Nel film, il ruolo più propulsivo nella relazione è attribuito a Carol, che ha già al suo attivo una relazione lesbica con la sua amica Abby, ma soprattutto viene completamente oscurato il coté amoralmente sovversivo del personaggio di Therese. Da questo punto di vista i cambiamenti apportati dalla sceneggiatura risultano significativi, anche se il plot non si discosta molto da quello del romanzo.
Ad esempio. Nel film, all'inizio, Carol dimentica i guanti sul banco del grande magazzino e Therese li fa spedire al suo indirizzo: un gesto di cortesia. Nel romanzo Carol non dimentica i guanti, è Therese che, il pomeriggio dello stesso giorno in cui l'ha conosciuta, spedisce a Carol una cartolina di auguri: un gesto di approccio, di provocazione.
Ancora. Nel film, Therese non ha avuto rapporti sessuali col suo boyfriend né con altri o altre, e quando si presenta l'occasione del primo approccio fisico, è Carol che prende l'iniziativa, si slaccia la vestaglia e la bacia. Segue una scena d'amore filmata in modo più o meno canonico. Il giorno dopo scoprono che il detective spedito dal marito ha registrato la loro notte d'amore (quasi una nemesi) e poi, in macchina, c'è un dialogo, dal sapore vagamente moralistico, in cui Therese si rimprovera di aver accettato le avances di Carol, di essere egoista, e Carol le dice: Ho preso quello che tu mi hai offerto spontaneamente, non è colpa tua. Quella sera sarà ancora Carol a invitare Therese a dormire con lei. Al risveglio, la ragazza trova in camera Abby che l'accompagnerà in macchina a New York. Carol è già partita.

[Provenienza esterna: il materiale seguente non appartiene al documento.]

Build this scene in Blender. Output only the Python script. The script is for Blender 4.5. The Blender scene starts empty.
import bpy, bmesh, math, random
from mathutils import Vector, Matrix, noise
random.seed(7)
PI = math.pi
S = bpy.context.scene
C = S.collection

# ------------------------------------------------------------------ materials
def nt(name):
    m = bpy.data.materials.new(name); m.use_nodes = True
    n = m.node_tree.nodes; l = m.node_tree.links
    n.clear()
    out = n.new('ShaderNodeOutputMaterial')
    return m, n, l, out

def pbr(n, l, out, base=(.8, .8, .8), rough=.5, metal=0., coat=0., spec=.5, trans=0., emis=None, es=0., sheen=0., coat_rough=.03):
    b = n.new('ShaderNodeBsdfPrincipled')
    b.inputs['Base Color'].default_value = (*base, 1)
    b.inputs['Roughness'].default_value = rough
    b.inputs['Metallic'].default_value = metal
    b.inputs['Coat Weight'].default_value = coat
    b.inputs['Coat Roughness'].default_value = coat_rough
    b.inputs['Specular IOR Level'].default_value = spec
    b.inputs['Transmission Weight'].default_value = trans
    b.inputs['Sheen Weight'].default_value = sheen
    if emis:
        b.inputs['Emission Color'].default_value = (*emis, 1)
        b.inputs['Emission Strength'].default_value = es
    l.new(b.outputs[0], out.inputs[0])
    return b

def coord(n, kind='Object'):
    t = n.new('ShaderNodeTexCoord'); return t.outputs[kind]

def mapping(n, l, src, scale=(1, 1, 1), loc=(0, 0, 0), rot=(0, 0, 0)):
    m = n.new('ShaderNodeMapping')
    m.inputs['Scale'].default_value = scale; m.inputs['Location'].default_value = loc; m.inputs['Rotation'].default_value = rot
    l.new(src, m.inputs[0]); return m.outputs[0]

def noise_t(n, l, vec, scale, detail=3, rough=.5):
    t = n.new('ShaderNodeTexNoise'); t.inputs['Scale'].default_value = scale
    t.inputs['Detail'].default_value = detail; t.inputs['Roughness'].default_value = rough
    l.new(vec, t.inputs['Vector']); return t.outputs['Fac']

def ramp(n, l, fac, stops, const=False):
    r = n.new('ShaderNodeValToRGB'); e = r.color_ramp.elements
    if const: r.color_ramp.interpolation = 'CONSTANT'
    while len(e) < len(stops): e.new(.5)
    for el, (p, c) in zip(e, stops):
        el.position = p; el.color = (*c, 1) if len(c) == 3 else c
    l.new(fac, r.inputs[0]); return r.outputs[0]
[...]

Tutt'altro svolgimento troviamo nel romanzo. Innanzitutto è Therese a prendere l'iniziativa. Le dice: Carol, ti amo, posso dormire con te? Poi vanno a letto ma si addormentano subito perché sono stanche ed è solo all'alba, nel torpore del risveglio, nell'incerta luce che rischiara la stanza, che fanno l'amore. Nelle ore che seguono Therese non smette di guardare la sua amante, di abbracciarla, di toccarla, vuole sapere se è andata a letto con Abby, se con Abby era lo stesso che con lei, parlano dell'amore fisico con gli uomini... Seguono giorni e notti di vagabondaggi e di amore, le due amanti hanno il tempo di assaporare una dimensione di concreta felicità, prima che l'irruzione del detective metta fine, temporaneamente, all'idillio.
Ancora, il finale (un
happy end che tanto piacque alle lettrici lesbiche che inondarono di lettere l'autrice, come ricorda lei stessa in una nota del 1989). Qui c'è un'elisione altrettanto significativa. Nel film, dopo aver rifiutato l'offerta di Carol di andare a vivere con lei nel suo nuovo appartamento, Therese va a una festa di amici dove intravede il suo ex-boyfriend che sta con un'altra, è pensierosa e un po' spaesata, una ragazza le fa un timidissimo approccio, poi si decide, esce e va a riprendersi la sua Carol.
Nel libro lo schema è lo stesso ma Therese va a una festa di teatranti molto più glamour, dove a un certo momento compare sulla porta l'attrice inglese che interpreterà la commedia per la quale lei farà l'assistente scenografa. E' una bionda con vividi occhi azzurri. Si guardano, e Therese avverte "uno shock vagamente simile a quello che aveva provato nel vedere Carol per la prima volta", "una sorta di interna vampata" che le fa comprendere che quella donna è come Carol, ed è bella. L'attrice la raggiunge, la invita a un party più intimo che si terrà nella sua stanza. Un conflitto emotivo si scatena nell'animo di Therese, un "groviglio" con molti fili che per un momento non riesce a districare. C'è qui un doppio riconoscimento, quello della propria conquistata identità sessuale e quello dell'amore, che la spinge infine ad andarsene e a scegliere Carol. Ma quella vampata apre a un futuro di nuove scelte e di nuove libertà. Ancora una volta dove il libro accende, il film spegne.
La spia di quest'approccio per così dire riduzionista ce la offre lo stile fotografico del film (la via principale per accedere al fondo di un'opera è sempre quella della forma). Qui niente splendore del technicolor come in
Far From Heaven, niente stile composito come in
I'm Not There (i due film di Haynes che a tutt'oggi preferisco). La scelta di girarlo in pellicola Super16 produce un'estetica vagamente rétro in cui tutto viene elegantemente ammorbidito, sfocato, smussato. Il fuoco del desiderio, dell'amore, della passione c'è ma si intravede appena, soffocato alla fine da tanta morbidezza.